As operational reactors age, they experience increased mechanical vibrations, particularly affecting the in-core sensors and complicating the reconstruction of neutronic fields. Traditional field reconstruction methods are inadequate for dealing with the spatial movement of sensors. To address this, a novel technique combining Voronoi tessellation with convolutional neural networks (V-CNN) has been proposed. This method projects observations from movable sensors onto a unified global field structure through Voronoi tessellation, which preserves sensor magnitude and location data. The V-CNN learns the mapping from these observations to the global field, capable of reconstructing multi-physics fields such as fast flux, thermal flux, and power rate from single-field observations like thermal flux.
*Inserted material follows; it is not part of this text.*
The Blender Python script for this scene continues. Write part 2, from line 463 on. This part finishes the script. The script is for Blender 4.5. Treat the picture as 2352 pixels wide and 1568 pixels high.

Numerical tests using the IAEA benchmark have shown its effectiveness, achieving average relative errors below 5\% and 10\% in $L_2$ norm and $L_{\infty}$ norms, respectively, within a 5 cm amplitude around nominal sensor locations. Furthermore, the challenge of balancing lightweight design with the ability to handle unstructured data and robustness against observation noise and sensor vibrations is tackled by the introduction of the EIM-NN algorithm. This algorithm employs neural networks to determine coefficients within the subspace identified by the EIM algorithm. An enhanced version, the EIM-TNN algorithm, incorporates Tikhonov regularization into the loss function to improve robustness. The neural network, consisting of only two fully connected layers, is adept at managing unstructured data while maintaining a compact structure. The experimental results highlight the algorithm`s robustness against noise and vibrations, without sacrificing the accuracy of the original data fit. Its lightweight nature ensures that the additional training time and memory requirements are minimal compared to EIM, making it suitable for various industrial applications.